11. In matters where the detention orders are passed in relation to persons who are already in jail under some other laws, the detaining authorities should apply their mind and show their awareness in this regard in the grounds of detention, the chance of release of such persons on bail and stating the necessity of keeping such persons in detention under the preventive detention laws. Subsisting custody of the detenu by itself does not invalidate an order of his preventive detention and the decision must depend on the facts of the particular case. Preventive detention being necessary to prevent the detenu from acting in any manner prejudicial to the security of the State or to the maintenance of public order or preventing smuggling activities, etc., ordinarily, it is not needed when detenu is already in custody. The detaining authority must show its awareness to the fact of subsisting custody of the detenu and take that factor into account while making the order. If the detaining authority is reasonably salified on cogent materials that there is likelihood of his release, and in view of his antecedent activities which are proximate in point of time, he must be detained in order to prevent him from indulging in such prejudicial activities the detention order can be validly made. When the detention order in respect of a person already in custody does not indicate that the detenu was likely to be released on bail, the order would be vitiated (See N. Meera Rani v. Govt. of Tamil Nadunadu, : [1989]3SCR901 . Dharmendra Suganchand v. Union of India, ). The point was gone into detail in Kamarunisa v. Union of India, : 1991CriLJ2058 . The principles were set out as follows. Even in the case of a person in custody, a detention order can be validly passed

(1) if the authority passing the order is aware of the fact that he is actually in custody;

(2) if he has reasons to believe on the basis of reliable material placed before him (a) that there is a real possibility of his release on bail, and (b) that on being released he would in all probability indulge in prejudicial activities, and (3) if it is felt essential to detain him to prevent him from so doing. If an order is passed after recording satisfaction in that regard, the order would be valid. In the case at hand fact situation shows how detenus like chameleons changed colours frequently i.e. got bail, went back to custody cancelling bail bonds and again got bail.

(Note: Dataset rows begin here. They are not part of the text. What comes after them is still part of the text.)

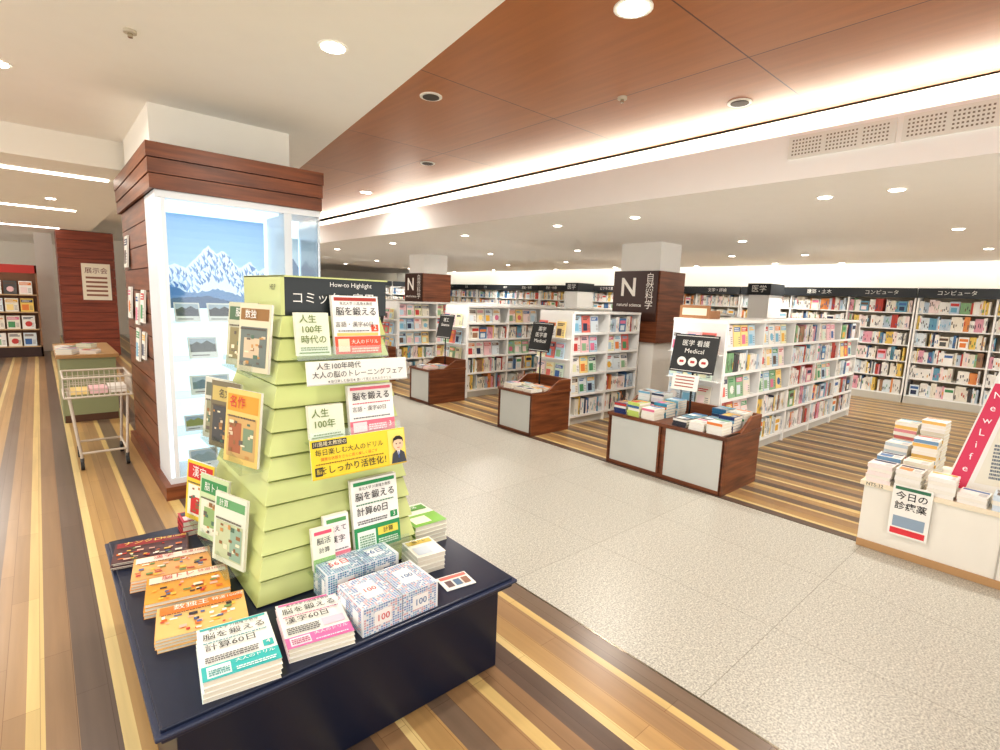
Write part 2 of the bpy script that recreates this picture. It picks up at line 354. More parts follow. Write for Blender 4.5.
for k in range(3):
    xa=4.3+k*2.3; xb=xa+2.25; e=empty('wall_bookshelf',((xa+xb)/2,15.8,0)); f=MB(); bk=MB(); H=1.97
    f.box(xa,xb,15.95,15.98,0,H,SH); f.box(xa,xb,15.62,15.98,0,.12,(200,198,190)); f.box(xa,xb,15.6,15.64,H-.16,H,(38,42,46),'satin')
    for z in (.12,.42,.70,.98,1.26,1.54):
        f.box(xa,xb,15.64,15.95,z,z+.02,SH); spines(bk,(xa+.02,15.68,z+.021),(1,0,0),(0,1,0),xb-xa-.04,.235,.17)
    for x in (xa+.012,(xa+xb)/2,xb-.012): f.box(x-.012,x+.012,15.63,15.95,0,H-.16,SH)
    f.build('frame',e); bk.build('books',e)
    text(LAB[k+4],((xa+xb)/2,15.6,H-.08),(1,0,0),(0,0,1),.09,(235,235,230),e)

def column(x0,x1,y0,y1,kanji,eng):
    e=empty('signed_column',((x0+x1)/2,(y0+y1)/2,0)); f=MB()
    f.box(x0+.06,x1-.06,y0+.06,y1-.06,0,2.40,(250,248,243),'wallpaint')
    f.box(x0,x1,y0,y1,1.0,2.0,m='pillar_wood')
    f.box(x0-.02,x0,y0+.02,y1-.02,1.30,2.0,(64,36,26),'satin')
    f.build('cladding',e)
    w=y1-y0; u=w/.7
    text('N',(x0-.02,y1-.25*u,1.76),(0,-1,0),(0,0,1),.36,(245,240,232),e,bold=.02)
    text(eng,(x0-.02,y1-.27*u,1.52),(0,-1,0),(0,0,1),.070,(245,240,232),e,bold=.01)
    for i,ch in enumerate(kanji): text(ch,(x0-.02,y0+.13*u,1.90-.125*i),(0,-1,0),(0,0,1),.135,(245,240,232),e)
column(6.45,7.1,4.05,4.82,'自然科学','natural science')
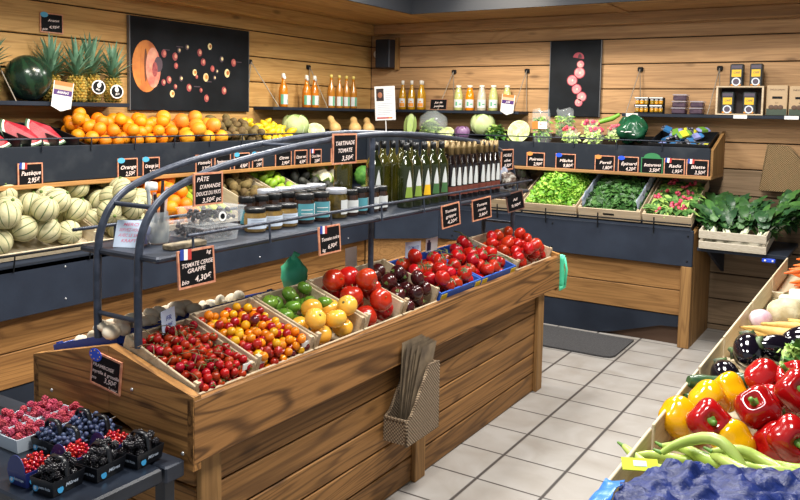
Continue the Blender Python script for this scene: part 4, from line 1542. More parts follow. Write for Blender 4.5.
def melon_slice(label, M, R=.128, th=.055):
    m = MB()
    n = 14
    a0, a1 = radians(15), radians(165)
    for k, (ra, rb) in enumerate(((0, .84), (.84, .92), (.92, 1.))):
        vs, fs = [], []
        for i in range(n+1):
            a = a0+(a1-a0)*i/n
            for r in (ra*R, rb*R):
                for y in (-th/2, th/2):
                    vs.append((r*cos(a), y, -r*sin(a)))
        for i in range(n):
            b = 4*i
            fs += [(b, b+2, b+6, b+4), (b+1, b+5, b+7, b+3)]
            if k == 2:
                fs.append((b+2, b+3, b+7, b+6))
        b = 4*n
        fs += [(0, 1, 3, 2), (b, b+2, b+3, b+1)]
        m.add(vs, fs, k)
    o = tag(m.build('watermelon_slice', [FLESH, RINDW, RINDG], None, M), label, 'watermelon')
    w = MB()
    w.box(-R*.7, -th/2-.002, -R*.8, R*.7, -th/2-.0015, -R*.25)
    w.build('cling_film', clearmat('cling_film', 'f2f4f6', .05, .15), o)


for i, y in enumerate((2.34, 2.56, 2.70)):
    crate('black plastic tray %s on the left trough' % ('cut by the left picture edge', 'under the middle watermelon slice', 'under the watermelon slice beside the oranges')[i], TL(y-.02), .17 if i != 2 else .135, .36, .075, BLACKP, hf=.03, name='plastic_tray', posts=False, cat='tray')
melon_slice('watermelon slice cut by the left picture edge on the left trough', T(-3.955, 2.325, 1.462) @ RZ(62) @ RX(-30) @ RY(32))
melon_slice('red watermelon slice in the black tray, left of the pair beside the oranges', T(-3.965, 2.52, 1.472) @ RZ(62) @ RX(-32) @ RY(36))
melon_slice('red watermelon slice in the black tray, right of the pair beside the oranges', T(-3.965, 2.66, 1.472) @ RZ(62) @ RX(-32) @ RY(38), .125)
crate('black plastic tray of oranges on the left trough', TL(3.15), .70, .39, .035, BLACKP, name='plastic_tray', posts=False, cat='tray')
heap(ORN, TL(3.15), .68, .37, [.036+.004*((i*7) % 5)/5 for i in range(66)], 33, 'orange piled in the long tray on the left wall trough', 'oranges on the upper trough', lambda x, y: .008)
POME = pbr('grapefruit_peel', 'f0a524', .42, c2='e9803a', scale=5, lo=.4, hi=.7, var=.1, bump=.12, bscale=400)
pomelo = fruit_kind('grapefruit', 'grapefruit', MB().ball(.048, .048, .045, 18, 12), POME)
heap([(pomelo, .048)], TL(3.72), .40, .37, [.05]*17, 8, 'yellow and pink grapefruit right of the upper oranges', 'grapefruits on the upper trough')
KIWI = pbr('kiwi_skin', '7d6a3f', .8, c2='61502c', scale=60, var=.2, bump=.3, bscale=300)
kiwi = fruit_kind('kiwi', 'kiwi', MB().ball(.026, .026, .033, 14, 10), KIWI)
KW = [(kiwi, .028)]
heap(KW, TL(4.10), .34, .36, [.029]*58, 17, 'brown kiwi fruit piled on the left wall trough', 'kiwis on the upper trough', tries=8)
LEMON = pbr('lemon_peel', 'efcb26', .4, c2='dcb41c', scale=30, var=.1, bump=.15, bscale=500)


def lemon_fn(p):
    t = p.z/.036
    return V((p.x*(1-.12*abs(t)), p.y*(1-.12*abs(t)), p.z+(.008*t**7)))


lemon = fruit_kind('lemon', 'lemon', MB().ball(.026, .026, .036, 16, 12, 0, None, lemon_fn), LEMON)
heap([(lemon, .03)], TL(4.47), .36, .36, [.031]*42, 12, 'yellow lemon piled on the left wall trough', 'lemons on the upper trough', tries=8)
# ---- cabbages, lettuces
CABG = pbr('cabbage_green', 'a9c07c', .5, c2='8aa75e', scale=9, bump=.2, bscale=30)
CABP = pbr('cabbage_pale', 'c3d09a', .5, c2='a6bb78', scale=9)
CABC = pbr('cabbage_cut', 'dfe3b4', .5, c2='bccb84', scale=30, lo=.4, hi=.6)
LEAFG = pbr('lettuce_green', '8db04f', .5, c2='a9c56a', scale=25)
LEAFL = pbr('lettuce_light', 'b4cc78', .5)
LEAFD = pbr('dark_leaf', '35602c', .45, c2='274a22', scale=30)
LEAFM = pbr('mid_leaf', '4c7a38', .45, c2='3a662e', scale=30)
LEAFB = pbr('bright_leaf', '7fb53a', .45, c2='64a02c', scale=25)
LEAFY = pbr('yellow_leaf', 'a6cf52', .45)
RIB = pbr('white_rib', 'dbe3c4', .5)


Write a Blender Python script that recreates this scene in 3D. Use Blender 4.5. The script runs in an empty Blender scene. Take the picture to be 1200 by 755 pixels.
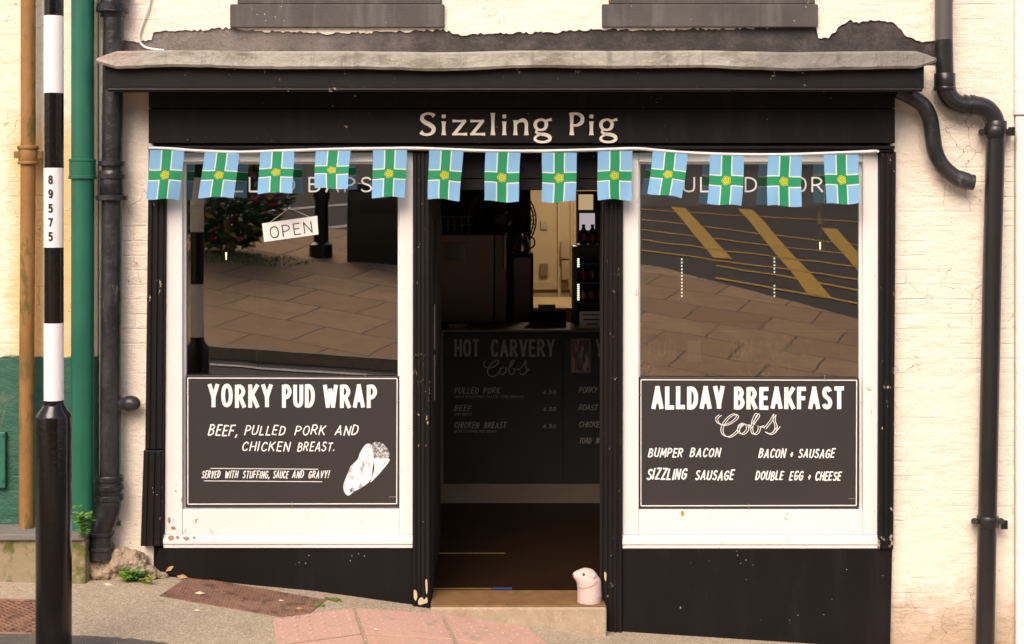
import bpy, bmesh, math, random
from mathutils import Vector, Matrix
rnd = random.Random(7)
S = bpy.context.scene
C = S.collection
R = math.radians
CAMD, CAMZ, PPM, HOR = 8.0, 2.0, 230.0, 233.0      # camera distance, height; px per metre at the shopfront; horizon row

# ---------------------------------------------------------------- camera, sky, sun, exposure
cd = bpy.data.cameras.new('camera'); cam = bpy.data.objects.new('camera', cd); C.objects.link(cam)
cam.location = (0, -CAMD, CAMZ); cam.rotation_euler = (R(90), 0, 0)
cd.sensor_width = 36; cd.lens = 36*CAMD/(1200/PPM); cd.shift_y = -(377.5-HOR)/1200
cd.clip_end = 600; S.camera = cam
w = bpy.data.worlds.new('World'); S.world = w; w.use_nodes = True
nt = w.node_tree; sky = nt.nodes.new('ShaderNodeTexSky'); sky.sky_type = 'NISHITA'; sky.sun_disc = False
SUN_EL, SUN_AZ = 43, -18
sky.sun_elevation = R(SUN_EL); sky.sun_rotation = R(180-SUN_AZ); sky.air_density = 1.0; sky.dust_density = 4.0; sky.ozone_density = 0.6
bg = nt.nodes['Background']; nt.links.new(sky.outputs[0], bg.inputs[0]); bg.inputs[1].default_value = 0.15
sl = bpy.data.lights.new('sun', 'SUN'); so = bpy.data.objects.new('sun', sl); C.objects.link(so)
sl.energy = 1.5; sl.angle = R(40); sl.color = (1, .9, .76); so.rotation_euler = (R(90-SUN_EL), 0, R(SUN_AZ)); so.location = (-5, -12, 14)
vs = S.view_settings; vs.view_transform = 'Standard'; vs.look = 'None'; vs.gamma = 1; vs.use_curve_mapping = False
vs.exposure = 0.60
vs.use_white_balance = True; vs.white_balance_temperature = 6750; vs.white_balance_tint = 15

# ---------------------------------------------------------------- helpers
def W(px, py, d=0.0):
    s = PPM*CAMD/(CAMD+d); return Vector(((px-600)/s, d, CAMZ+(HOR-py)/s))
def tag(o, label=None, cat=None, group=None, kind=None):
    if label: o['label'] = label
    if cat: o['category'] = cat
    if group: o['group'] = group
    if kind: o['kind'] = kind
    return o
def empty(name, loc, label, cat, group=None):
    o = bpy.data.objects.new(name, None); C.objects.link(o); o.location = loc; o.empty_display_size = .1
    return tag(o, label, cat, group)
def origin(p):
    v = Vector((0, 0, 0))
    while p: v += p.location; p = p.parent
    return v
def copy_tree(o, parent=None):
    c = o.copy(); C.objects.link(c); c.parent = parent
    for ch in list(o.children): copy_tree(ch, c)
    return c
def crom(pts, n=8, closed=False):
    P = [Vector(p) for p in pts]
    if len(P) < 3: return P
    out = []; m = len(P)
    for i in range(m if closed else m-1):
        g = lambda k: P[k % m] if closed else P[max(0, min(m-1, k))]
        p0, p1, p2, p3 = g(i-1), g(i), g(i+1), g(i+2)
        for j in range(n):
            t = j/n
            out.append(.5*((2*p1)+(p2-p0)*t+(2*p0-5*p1+4*p2-p3)*t*t+(3*p1-p0-3*p2+p3)*t**3))
    if not closed: out.append(P[-1])
    return out
class MB:
    def __init__(s): s.bm = bmesh.new()
    def box(s, x0, x1, y0, y1, z0, z1):
        v = [s.bm.verts.new((x, y, z)) for x in (x0, x1) for y in (y0, y1) for z in (z0, z1)]
        for f in ((0,1,3,2), (4,6,7,5), (0,4,5,1), (2,3,7,6), (0,2,6,4), (1,5,7,3)): s.bm.faces.new([v[i] for i in f])
        return s
    def prism(s, poly, y0, y1):            # outline in x,z ; extruded in y
        a = [s.bm.verts.new((p[0], y0, p[1])) for p in poly]; b = [s.bm.verts.new((p[0], y1, p[1])) for p in poly]
        n = len(a); s.bm.faces.new(a); s.bm.faces.new(b[::-1])
        for i in range(n): s.bm.faces.new((a[i], b[i], b[(i+1) % n], a[(i+1) % n]))
        return s
    def profx(s, poly, x0, x1):            # outline in y,z ; extruded in x
        a = [s.bm.verts.new((x0, p[0], p[1])) for p in poly]; b = [s.bm.verts.new((x1, p[0], p[1])) for p in poly]
        n = len(a); s.bm.faces.new(a); s.bm.faces.new(b[::-1])
        for i in range(n): s.bm.faces.new((a[i], b[i], b[(i+1) % n], a[(i+1) % n]))
        return s
    def slab(s, poly, h):                   # 3-D outline, extruded upward
        a = [s.bm.verts.new(p) for p in poly]; b = [s.bm.verts.new((p[0], p[1], p[2]+h)) for p in poly]
        n = len(a); s.bm.faces.new(a[::-1]); s.bm.faces.new(b)
        for i in range(n): s.bm.faces.new((a[i], a[(i+1) % n], b[(i+1) % n], b[i]))
        return s
    def tube(s, path, r, n=14, cap=True):
        P = [Vector(p) for p in path]; rs = r if isinstance(r, (list, tuple)) else [r]*len(P)
        rings = []; up = None
        for i, p in enumerate(P):
            t = (P[min(i+1, len(P)-1)]-P[max(i-1, 0)]).normalized()
            if up is None:
                up = t.orthogonal().normalized()
            up = (up-t*up.dot(t)).normalized(); sd = t.cross(up)
            rings.append([s.bm.verts.new(p+rs[i]*(math.cos(a)*up+math.sin(a)*sd)) for a in [2*math.pi*k/n for k in range(n)]])
        for a, b in zip(rings, rings[1:]):
            for k in range(n): s.bm.faces.new((a[k], a[(k+1) % n], b[(k+1) % n], b[k]))
        if cap: s.bm.faces.new(rings[0][::-1]); s.bm.faces.new(rings[-1])
        return s
    def lathe(s, c, prof, n=24):            # prof of (r, z) about vertical axis at c
        return s.tube([(c[0], c[1], c[2]+z) for r, z in prof], [max(r, 1e-4) for r, z in prof], n)
    def ball(s, c, r, sq=(1, 1, 1), sub=2):
        m = Matrix.Translation(c) @ Matrix.Diagonal((r*sq[0], r*sq[1], r*sq[2], 1))
        bmesh.ops.create_icosphere(s.bm, subdivisions=sub, radius=1, matrix=m); return s
    def build(s, name, m, parent=None, bev=0, smooth=False, seg=2):
        bmesh.ops.recalc_face_normals(s.bm, faces=s.bm.faces[:])
        o3 = origin(parent)
        if o3.length: bmesh.ops.translate(s.bm, verts=s.bm.verts[:], vec=-o3)
        me = bpy.data.meshes.new(name); s.bm.to_mesh(me); s.bm.free()
        for mm in (m if isinstance(m, list) else [m]): me.materials.append(mm)
        if smooth:
            me.polygons.foreach_set('use_smooth', [True]*len(me.polygons))
            me.set_sharp_from_angle(angle=R(40))
        o = bpy.data.objects.new(name, me); C.objects.link(o); o.parent = parent
        if bev:
            b = o.modifiers.new('bevel', 'BEVEL'); b.width = bev; b.segments = seg; b.limit_method = 'ANGLE'; b.angle_limit = R(35)
        return o
def recenter(o):                            # move a lone mesh's origin to its base
    me = o.data; xs = [v.co for v in me.vertices]
    c = Vector((sum(v.x for v in xs)/len(xs), sum(v.y for v in xs)/len(xs), min(v.z for v in xs)))
    me.transform(Matrix.Translation(-c)); o.location = c; return o

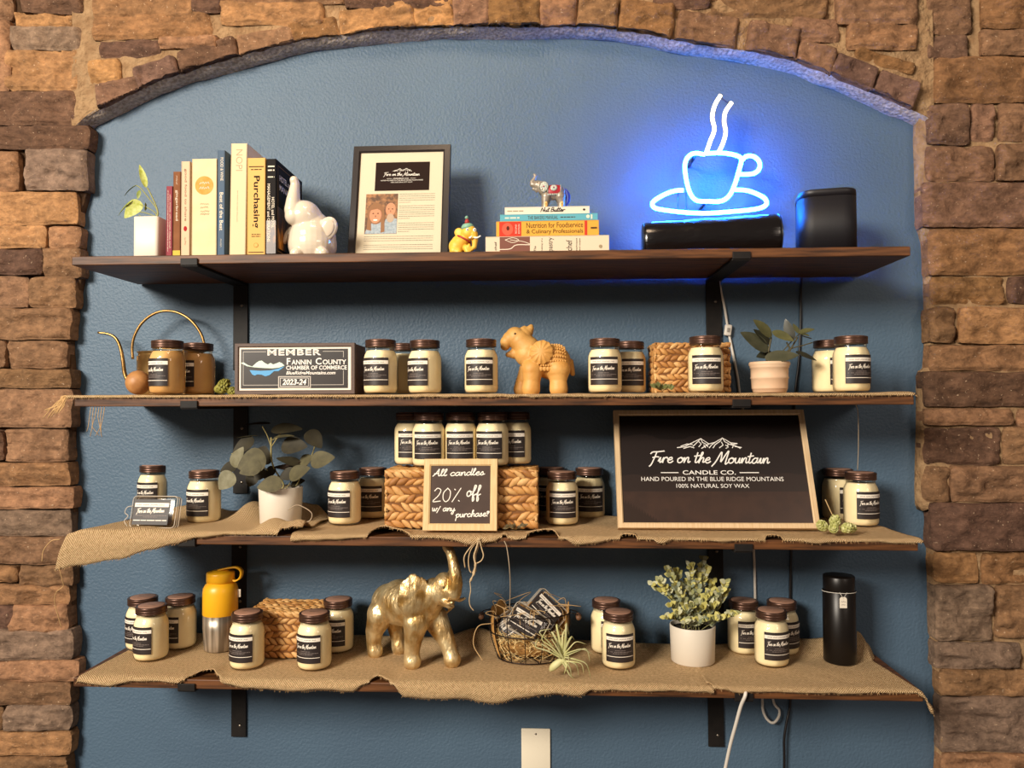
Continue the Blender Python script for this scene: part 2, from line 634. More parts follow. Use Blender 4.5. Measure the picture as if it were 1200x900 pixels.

Records show that ultimately when detenu surrendered to custody on 25-11-1999, orders of detention were executed, after detaining authority considered the aforesaid aspect and directed execution of the order.

12. Learned counsel for the detenus pressed reliance on a decision of this Court in Mansoor Ahmad Khan v. UOI and Ors. Crl Writ Petition No. 452/96 decided on 13-3-1997. It was contended that with reference to the said decision that when the second order of detention is passed absence of recitarin the said order that the petitioner had a right of representation against additional ground was fatal. By analogy, the learned counsel for the detenus submitted that the detention order which was executed on 27-11-99 in fact was second detention order because the order was executed after a long time, and the fact that the detenus were in judicial custody was not considered. We find the decision of this Court in Mansoor Ahmad Khan, referred above has no application to the facts of the case. Said decision was rendered in conceptually different situation. A judgment is an authority for what it decides and not for something which may inferentially he called from it. The fact situation is contextually different and the decision has no application.

13. All the three points urged in support of the petitions have no merit as high-lighted above.

14. The petitions deserve dismissal, which we direct.